All of these paintings seem to be saying something about life as well as death that goes beyond a simple statement of the reality that animals, as well as people, live and die. The family portrait is particularly fascinating, for, after all, now all three of these people are dead, just like the hare that the mother is holding. And yet, for the moment captured in the painting they, like the dogs in “The Dead Wolf”, are so very much alive that it seems as if one might see them tomorrow or, now, in the very next room. I’m not saying any of this very well, I know; at least, I want to be saying more than just that such portraits, like still-lives, are perhaps even more poignant than photographs as snap-shots of a particular moment, at once fully present and forever lost, the animals and people depicted in them inevitably afterwards dead, the fruit rotten and flowers wilted. Is this what the artists intended us to think about when looking at such paintings? Perhaps; but it is always difficult to tell whether irony was intentional or not. What is interesting to me is how the people are so involved with the animals, both the dogs and their prey. Is the woman holding dinner or the image of what she herself will one day become, dead flesh? How different are the human beings from their dogs in their dependence upon other animals for their life? What does it mean to be so richly dressed, as if for town, when sitting out in the countryside under a tree?

I am nowhere near being able to put even this level of question to the manuscripts that I am working with.
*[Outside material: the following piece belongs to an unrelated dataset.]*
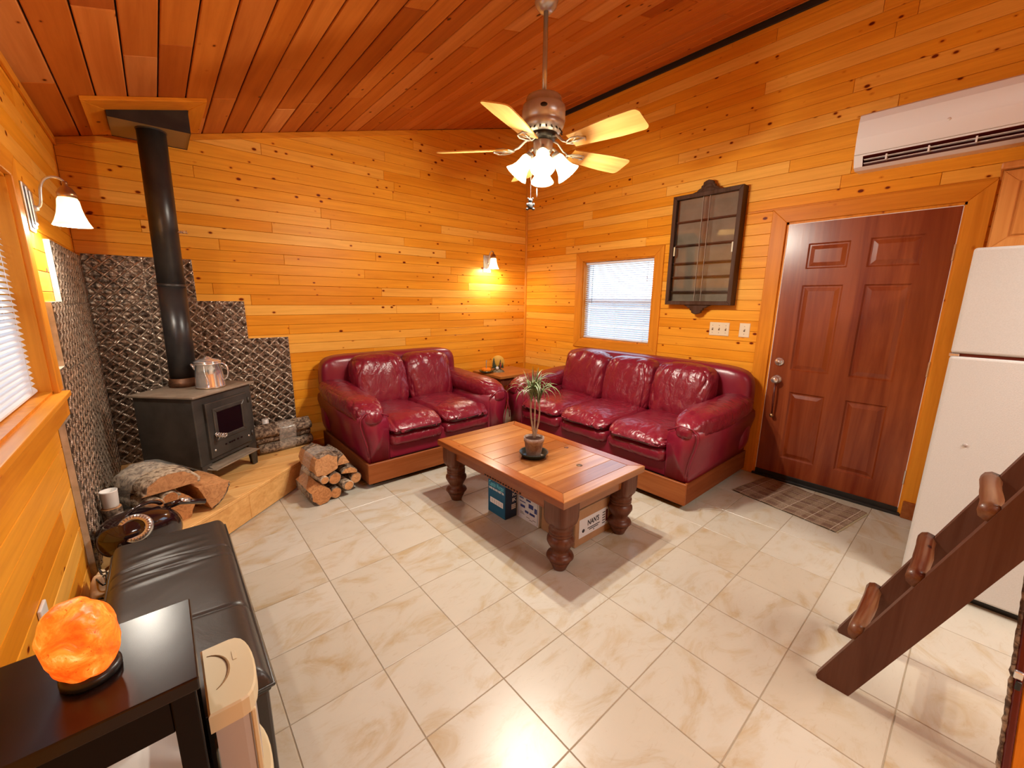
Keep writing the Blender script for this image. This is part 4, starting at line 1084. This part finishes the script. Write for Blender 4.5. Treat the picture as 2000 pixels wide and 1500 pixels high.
# ------------------------------------------------------------------ firewood
def hull(pts):
    pts = sorted(set(pts)); 
    def half(ps):
        h = []
        for p in ps:
            while len(h) > 1 and (h[-1][0]-h[-2][0])*(p[1]-h[-2][1])-(h[-1][1]-h[-2][1])*(p[0]-h[-2][0]) <= 0: h.pop()
            h.append(p)
        return h[:-1]
    return half(pts)+half(pts[::-1])
def bundle(name, label, loc, rz, logs, wrap=(.10, .26), group='firewood bundles', flip=False):
    t = thing(name, label, 'firewood', loc, rz, group); allp = []
    for (cx_, cz_, r, shape, rot, L0, L1, mat) in logs:
        poly = []; bark = []
        if shape == 'round':
            n_ = 18; poly = [(r*cos(2*pi*i/n_), r*.95*sin(2*pi*i/n_)) for i in range(n_)]; bark = [1]*n_
        elif shape == 'half':
            n_ = 12; poly = [(r*cos(pi*i/n_), r*.72*sin(pi*i/n_)) for i in range(n_+1)]; bark = [1]*n_+[0]
        elif shape == 'wedge':
            n_ = 7; poly = [(r*1.5*cos(1.15*i/n_-.575)-r*.7, r*1.5*sin(1.15*i/n_-.575)) for i in range(n_+1)]+[(-r*.8, 0)]; bark = [1]*n_+[0, 0]
        elif shape == 'block':
            poly = [(-r, -r*.75), (-r*.25, -r*1.0), (r*.85, -r*.7), (r, r*.45), (r*.3, r*.95), (-r*.7, r*.8), (-r*1.05, r*.1)]; bark = [0, 0, 0, 1, 1, 0, 0]
        # refine the outline and roughen it
        P2, K2 = [], []
        for i in range(len(poly)):
            a, b_ = Vector(poly[i]), Vector(poly[(i+1) % len(poly)]); k_ = max(1, int((b_-a).length/.012))
            for j in range(k_): P2.append(a+(b_-a)*j/k_); K2.append(bark[i])
        seed = random.uniform(0, 50); ny_ = 9; n_ = len(P2); vs = []; cs, sn = cos(rot), sin(rot)
        for j in range(ny_+1):
            yy = L0+(L1-L0)*j/ny_; bend = .008*sin(3*j/ny_+seed)
            for i, p in enumerate(P2):
                q_ = p*(1+.07*noise.noise(Vector((p.x*30+seed, p.y*30, yy*9)))+.05*noise.noise(Vector((p.x*80+seed, p.y*80, yy*30))))
                vs.append((cx_+q_.x*cs-q_.y*sn+bend, yy, cz_+q_.x*sn+q_.y*cs))
        fs = []; ms = []
        for j in range(ny_):
            for i in range(n_):
                k_ = (i+1) % n_; fs.append((j*n_+i, j*n_+k_, (j+1)*n_+k_, (j+1)*n_+i)); ms.append(0 if K2[i] else 1)
        for (j, yy, sgn) in ((0, L0, -1), (ny_, L1, 1)):
            base = len(vs); cen = Vector((cx_, 0, cz_))
            for i in range(n_):
                p_ = Vector(vs[j*n_+i]); q_ = cen+(p_-cen)*(.90 if K2[i] else .985); vs.append((q_.x, p_.y+sgn*.0015, q_.z))
            vs.append((cx_, yy+sgn*.003, cz_)); c0 = len(vs)-1
            for i in range(n_):
                k_ = (i+1) % n_
                fs += [(j*n_+i, j*n_+k_, base+k_, base+i), (base+i, base+k_, c0)]; ms += [0 if K2[i] else 1, 1]
        b = B(); b.add(vs, fs); b.m = ms; b.sm = [m_ == 0 for m_ in ms]
        b.build('log', (mat, m_end), t)
        allp += [(v_[0], v_[2]) for v_ in vs[:n_]]
    if wrap:
        h = hull([(round(a, 4), round(b_, 4)) for a, b_ in allp]); h = [tuple(q_) for q_ in inset(h, -.006)]
        b = B(); vs = []; n_ = len(h); K = 6
        for j in range(K+1):
            yy = wrap[0]+(wrap[1]-wrap[0])*j/K
            for i, p in enumerate(h):
                s_ = .004*noise.noise(Vector((i*1.7, j*2.3, loc[0]))); vs.append((p[0]+s_, yy+.02*noise.noise(Vector((i*.6, j*.2, 3))), p[1]+s_))
        fs = [(j*n_+i, j*n_+(i+1) % n_, (j+1)*n_+(i+1) % n_, (j+1)*n_+i) for j in range(K) for i in range(n_)]
        b.add(vs, fs, 0, None, True); b.build('plastic_wrap', m_wrap, t)
    return t
random.seed(5)
bundle('firewood_bundle', 'wrapped firewood bundle on the floor at the left front corner of the loveseat', (-2.965, -1.185, 0), RAD(6), [
    (-.040, .285, .083, 'block', .1, 0, .31, m_bark), (.098, .268, .058, 'wedge', 2.6, .02, .31, m_bark), (-.078, .178, .029, 'round', 0, -.02, .31, m_birch),
    (.008, .160, .046, 'round', .5, .0, .31, m_bark), (.128, .165, .064, 'half', -.2, .01, .31, m_bark), (.088, .086, .037, 'round', .3, -.03, .30, m_birch),
    (.168, .105, .043, 'round', 1, .02, .31, m_bark), (-.100, .072, .070, 'block', 2.2, -.02, .31, m_bark), (.008, .046, .043, 'round', 2, .0, .31, m_bark)], (.06, .20))
bundle('firewood_bundle', 'firewood bundle with large half log standing on the platform in front of the stove', (-3.825, -1.30, PH), RAD(24), [
    (-.035, .205, .140, 'half', -.06, .0, .31, m_birch), (-.135, .150, .045, 'round', 0, -.02, .31, m_birch), (-.048, .158, .040, 'round', .4, -.01, .31, m_birch),
    (-.010, .075, .085, 'block', .9, .0, .31, m_birch), (.145, .115, .110, 'wedge', -.7, -.03, .30, m_bark), (-.145, .052, .052, 'round', .9, .0, .30, m_bark)], (.10, .30))
bundle('firewood_bundle', 'wrapped firewood bundle lying on the platform right of the stove', (-3.345, -.42, PH), RAD(-82), [
    (-.075, .045, .046, 'half', .1, .0, .46, m_bark), (.02, .045, .044, 'round', .1, .03, .45, m_bark), (-.08, .115, .042, 'round', .4, .0, .42, m_bark), (.01, .125, .040, 'round', .4, .0, .44, m_bark),
    (-.035, .190, .042, 'round', 1.4, .02, .46, m_bark), (.05, .185, .038, 'round', 1.4, .0, .44, m_bark)], (.18, .30))
t = thing('candle', 'short white candle standing behind the logs right of the stove', 'candle', (-3.205, -.185, PH))
B().lathe([(.001, 0), (.026, 0), (.027, .004), (.027, .225), (.022, .228), (.001, .224)], 20, cap=False).build('wax', m_white, t)
B().tube([(0, 0, .222), (.001, 0, .236)], .0012, 6).build('wick', m_ink, t)
t = thing('upright_log', 'short upright log at the left wall carrying the white cup', 'log', (-4.098, -1.35, PH))
B().lathe([(.001, 0), (.040, 0), (.042, .01), (.039, .10), (.041, .19), (.040, .195)], 18, cap=False).build('bark', m_bark, t); B().lathe([(.001, .196), (.0385, .196), (.040, .190)], 18, cap=False).build('cut_face', m_end, t)
t = thing('candle_cup', 'white cup on a short upright log at the left wall behind the vacuum cleaner', 'cup', (-4.098, -1.35, PH+.197))
B().lathe([(.001, .0), (.030, 0), (.032, .01), (.035, .085), (.035, .09), (.031, .09), (.029, .02), (.001, .015)], 28, cap=False).build('cup', m_white, t)
t = thing('tea_light_holder', 'small white candle holder nearer the vacuum cleaner than the white cup', 'candle holder', (-4.10, -1.235, PH))
B().box((-.035, -.03, 0), (.035, .03, .045), .006, 2).build('holder', m_white, t); B().lathe([(.001, .045), (.02, .045), (.018, .075), (.003, .10), (.001, .10)], 16, cap=False).build('flame_cover', m_cream, t)
# ------------------------------------------------------------------ vacuum cleaner
t = thing('vacuum_cleaner', 'glossy black canister vacuum cleaner between the bench and the left wall', 'vacuum cleaner', (-3.985, -1.60, PH), RAD(40)); t.scale = (.86, .86, .84)
b = B()
def vac(c): return (c.x, c.y, c.z+.03*(c.x/.19)*-1-.02*(abs(c.x)/.19)**2)
b.pillow((0, 0, .170), (.195, .135, .130), 2.4, 20, fn=vac); b.build('body', m_gloss, t)
dl_ = Matrix.Rotation(RAD(-40), 3, 'Z') @ Vector((-.10, -.86, .50)).normalized()
tt_ = 1/math.sqrt((dl_.x/.195)**2+(dl_.y/.135)**2+(dl_.z/.130)**2)
m_ = Matrix.Translation(Vector((0, 0, .17))+dl_*tt_*1.0) @ dl_.to_track_quat('Z', 'Y').to_matrix().to_4x4()
B().lathe([(.044, .012), (.055, .020), (.070, .016), (.076, .004), (.076, -.02), (.044, -.02)], 40, cap=False, mat=m_).build('vent_ring', m_steel, t)
B().lathe([(.001, .006), (.040, .010), (.044, .014), (.045, -.01)], 32, cap=False, mat=m_).build('hub', m_gloss, t)
b = B()
for i in range(30):
    a = 2*pi*i/30; b.box((-.0022, -.007, -.0012), (.0022, .007, .0012), mat=m_ @ Matrix.Translation((.063*sin(a), .063*cos(a), .0195)) @ Matrix.Rotation(-a, 4, 'Z'))
b.build('vent_slots', m_brownslot, t)
B().tube(bez((-.11, -.02, .27), (-.07, -.03, .345), (.06, -.03, .345), (.11, -.02, .275), 12), .013, 10, flat=.7).build('carry_handle', m_gloss, t)
B().tube([(.12, -.03, .25), (.19, -.06, .25), (.30, -.11, .20)], [.020, .018, .017], 14).build('hose_end', m_gloss, t)
B().tube([(.19, -.055, .252), (.23, -.075, .236)], [.0215, .0205], 14).build('hose_collar', m_steel, t)
for s_ in (-1, 1): B().lathe([(.001, -.012), (.03, -.012), (.036, -.006), (.036, .006), (.03, .012), (.001, .012)], 20, cap=False, mat=xf((s_*.12, .02, .036), pi/2)).build('wheel', m_black, t)
# clutter between the bench and the wall
t = thing('crumpled_bag', 'crumpled cream paper bag squeezed between bench and left wall', 'bag', (-4.115, -2.15, 0))
def cr(c): return tuple(Vector(c)*(1+.25*noise.noise(Vector(c)*14)))
b = B(); b.pillow((0, .28, .16), (.045, .13, .15), 3, 16, .02, 4, 12, fn=cr); b.pillow((0, .0, .13), (.043, .17, .13), 3, 16, .02, 6, 12, fn=cr)
b.build('paper', mottled('cream_paper', (.66, .50, .30, 1), (.80, .66, .46, 1), 20, .7, 0, .4), t)
for i, (cc, ph, rr) in enumerate((((.01, .20, .31), 0, .045), ((.0, .08, .27), 2, .05), ((.012, -.05, .26), 4, .04))):
    pts = [Vector(cc)+Vector((.35*rr*cos(a*1.1+ph), rr*sin(a)+.01*a, .012*sin(2.3*a+ph))) for a in [k_*.45 for k_ in range(26)]]
    tag(B().tube(pts, .0032, 6).build('power_cord', m_black, None), 'tangled dark power cord on the cream bag, %s' % ('end nearest the vacuum cleaner', 'in the middle', 'end nearest the salt lamp')[i], 'cord')
for o in [o_ for o_ in COL.objects if o_.name.startswith('power_cord')]: o.location = (-4.115, -2.15, 0); o['group'] = 'cords behind the bench'
t = thing('open_carton', 'small open cardboard carton between bench and left wall', 'box', (-4.118, -2.50, 0))
b = B()
for q_ in (((-.048, -.10, 0), (-.044, .10, .30)), ((.042, -.10, 0), (.046, .10, .28)), ((-.048, .098, 0), (.046, .102, .28)), ((-.048, -.102, 0), (.046, -.098, .28)), ((-.046, -.1, 0), (.044, .1, .004))): b.box(*q_)
b.build('carton', m_card, t)
B().add([(-.044, -.10, .30), (-.044, .10, .30), (.03, .09, .335), (.03, -.09, .335)], [(0, 1, 2, 3)]).build('flap', mottled('pale_pink_card', (.62, .45, .33, 1), (.70, .54, .42, 1), 10, .7), t, fix=False)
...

What I do know already, however, is that nothing in them can be taken for granted, no matter how ordinary or predictable their contents, layout and visual presentation may seem. Which means, of course, that their every aspect is potentially at once not only a thing (a color, a design, a size), but also a sign of something other than itself. And yet, sometimes the color blue is just the color blue and an ornament is just an ornament. So how does one distinguish between a thing that is a sign and a thing that is just, well, a thing, like a wolf or a hare or a peach?